On Saturday afternoon I attended the last of the Juilliard Chamberfest performances I'd be hearing this season. The list of featured composers - Schoenberg, Beethoven and Dvořák - was once again eclectic and allowed me to hear chamber works from three very different periods.
The program opened with Schoenberg's Suite Für Kleine Klarinette, Klarinette, Bassklarinette, Geige, Bratche, Violincello und Klavier, Op. 29 (1925-26). The small ensemble that performed this piece for piano, strings and winds consisted of Seo Hee Min, violin, Hayaka Komatsu, viola, Issei Herr, cello, Sunho Song, E-flat clarinet, Dan Giocobbe, B-flat clarinet, Moran Katz, bass clarinet, and Christopher Staknys, piano; they were coached by Charles Neidich, who also conducted, and Fred Sherry. Even though the second movement of this piece was originally conceived (tongue firmly in cheek) as a foxtrot, no composer is less likely to be associated in one's mind with big band music than Schoenberg. Certainly, no one could describe this music as "toe tapping." This was, in fact, one of the composer's earliest experiments with the twelve-tone system and in its references to dance a successor to his previous suite, the Op. 25 for solo piano, in which each movement had been based on a Baroque dance form.

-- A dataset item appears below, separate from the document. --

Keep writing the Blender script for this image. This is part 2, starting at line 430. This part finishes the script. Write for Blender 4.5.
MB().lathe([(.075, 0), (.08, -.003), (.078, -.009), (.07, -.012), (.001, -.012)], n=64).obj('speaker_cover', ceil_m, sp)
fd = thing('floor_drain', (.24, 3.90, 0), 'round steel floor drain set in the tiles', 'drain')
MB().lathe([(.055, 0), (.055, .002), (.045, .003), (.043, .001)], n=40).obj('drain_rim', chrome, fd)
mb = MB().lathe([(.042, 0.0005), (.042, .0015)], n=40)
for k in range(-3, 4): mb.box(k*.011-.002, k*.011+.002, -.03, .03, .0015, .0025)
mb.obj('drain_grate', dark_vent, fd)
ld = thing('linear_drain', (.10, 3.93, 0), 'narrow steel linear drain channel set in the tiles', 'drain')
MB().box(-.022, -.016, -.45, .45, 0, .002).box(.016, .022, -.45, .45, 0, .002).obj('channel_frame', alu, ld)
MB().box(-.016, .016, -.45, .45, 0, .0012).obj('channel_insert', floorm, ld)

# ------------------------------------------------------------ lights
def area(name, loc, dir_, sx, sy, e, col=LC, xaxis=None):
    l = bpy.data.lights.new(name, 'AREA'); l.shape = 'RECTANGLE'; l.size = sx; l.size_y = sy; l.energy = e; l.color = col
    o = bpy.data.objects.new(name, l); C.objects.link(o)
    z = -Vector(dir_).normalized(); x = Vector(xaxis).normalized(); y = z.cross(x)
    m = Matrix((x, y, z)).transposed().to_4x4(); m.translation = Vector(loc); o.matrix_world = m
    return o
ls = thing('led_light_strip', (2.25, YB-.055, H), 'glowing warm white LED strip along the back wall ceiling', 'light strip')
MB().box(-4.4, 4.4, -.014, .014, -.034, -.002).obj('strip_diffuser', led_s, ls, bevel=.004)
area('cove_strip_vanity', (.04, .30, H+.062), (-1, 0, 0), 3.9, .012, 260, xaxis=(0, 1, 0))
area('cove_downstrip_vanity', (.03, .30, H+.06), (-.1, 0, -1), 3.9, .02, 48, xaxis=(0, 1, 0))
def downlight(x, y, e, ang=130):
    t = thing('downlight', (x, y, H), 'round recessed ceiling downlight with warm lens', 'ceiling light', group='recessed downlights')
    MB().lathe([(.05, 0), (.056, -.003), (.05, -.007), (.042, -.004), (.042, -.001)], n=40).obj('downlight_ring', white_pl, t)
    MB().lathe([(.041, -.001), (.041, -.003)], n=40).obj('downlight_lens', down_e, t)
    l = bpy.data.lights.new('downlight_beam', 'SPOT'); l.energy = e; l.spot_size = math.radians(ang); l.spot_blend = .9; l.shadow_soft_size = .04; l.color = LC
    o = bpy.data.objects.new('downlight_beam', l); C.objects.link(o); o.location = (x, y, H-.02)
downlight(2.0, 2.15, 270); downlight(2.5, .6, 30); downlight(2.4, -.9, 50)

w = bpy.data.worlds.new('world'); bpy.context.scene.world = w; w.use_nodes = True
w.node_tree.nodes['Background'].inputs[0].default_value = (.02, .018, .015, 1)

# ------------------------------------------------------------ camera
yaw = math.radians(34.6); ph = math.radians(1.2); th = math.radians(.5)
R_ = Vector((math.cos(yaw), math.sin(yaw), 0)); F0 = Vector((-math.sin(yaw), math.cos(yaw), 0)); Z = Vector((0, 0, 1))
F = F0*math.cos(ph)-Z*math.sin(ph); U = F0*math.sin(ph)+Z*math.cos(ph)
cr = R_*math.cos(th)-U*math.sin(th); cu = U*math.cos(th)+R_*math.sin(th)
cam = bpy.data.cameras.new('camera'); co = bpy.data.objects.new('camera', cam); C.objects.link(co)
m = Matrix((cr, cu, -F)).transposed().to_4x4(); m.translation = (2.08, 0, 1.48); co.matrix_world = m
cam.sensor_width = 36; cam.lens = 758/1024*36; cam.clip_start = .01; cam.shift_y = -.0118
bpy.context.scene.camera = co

In this piece too the final movement is marked as a gigue. If the composer was in a joking mood when he wrote the work it may have been because he had recently married for the second time (after the death of his first wife Mathilde, Zemlinsky's sister, who had embroiled him in scandal when she had run off with the painter Richard Gerstl) and was finally beginning to receive some modest recognition as a composer after years of repudiation. This took concrete form when he was appointed to the faculty of the Prussian Academy of Arts in 1925.
The next piece was Beethoven's String Quartet No. 11 in F Minor, Op. 95 (1810). It was performed by four pre-College students - Clara Neubauer and Oliver Neubauer, violins, Juliet Duguid, viola, and Charlotte Whatley, cello - who were coached by Sean Lee and Catherine Cho. Beethoven rarely supplied his works with titles. Those that have come down to us were usually added by publishers hoping to increase sales with catchy nicknames. The Op. 95 is an exception in the the composer clearly marked the score Quartett Serioso and then, as if to underline the point, added the term serioso to the markings for the third movement. And if that were not enough, Beethoven later wrote to the British composer George Smart the following cryptic admonition: "The Quartet is written for a small circle of connoisseurs and is never to be performed in public." Why such uncharacteristic concern on the composer's part? Most likely it was because Beethoven was here anticipating the great works of his late period. In fact, there is some question whether the Op. 95 should rightfully be included as one of the late quartets so radical were the techniques Beethoven was here employing for the first time. It goes without saying that this is a highly complex piece of music whose performance would pose a challenge to even the most experienced ensembles. That it should be attempted by pre-college students and then carried off so successfully, even if slightly lacking in polish, is a testament to the talent and dedication of those attending Juilliard and to the quality of the education the school provides.
After intermission, the program concluded with Dvořák's Piano Quintet No. 2 in A Major, Op. 81 (1887). The musicians on this last piece were Kako Miura and Natsuko Takashima, violins, Stephanie Block, viola, Matthew Chen, cello, and Anna Han, piano; their coaches were Joseph Kalichstein and Daniel Phillips. There are relatively few major piano quintets in the nineteenth century chamber repertoire. The form more or less came into being with Schumann's Op. 44 that I had heard performed earlier in the week. Later in the century, both Dvorak and Brahms tried their hands at it. The present work was initially conceived as a revision of a youthful work, the Op. 5, for the same instrumentation and in the same key. I have a superlative recording of both quintets performed by Sviatoslav Richter and the Borodin Quartet that shows quite clearly when played side by side the distance traveled by Dvořák as his talent matured. The most moving part of the later work is the second movement Dumka in which the composer displayed his mastery of folk sources. The performance of this work was particularly fine, one of the best given among the Chamberfest recitals I attended.
One of the advantages of Chamberfest is that the programming often allows works in the same genre to be played in close proximity to one another, thus allowing the non-musician to better understand the different ways in which composers approached the same problem. This season, I had a chance to hear all three of the major nineteenth century piano quintets performed virtually side by side. I found the differences among the Schumann, Brahms and Dvořák quintets to be greater than the similarities they shared. Each composer was a genius in his own right and stamped his oeuvre with the force of his personality no matter what the traditions of the times in which he lived. Hearing the manner in which each came to grips with a genre in which the sound of the piano had to be carefully integrated with that of the strings was extremely rewarding.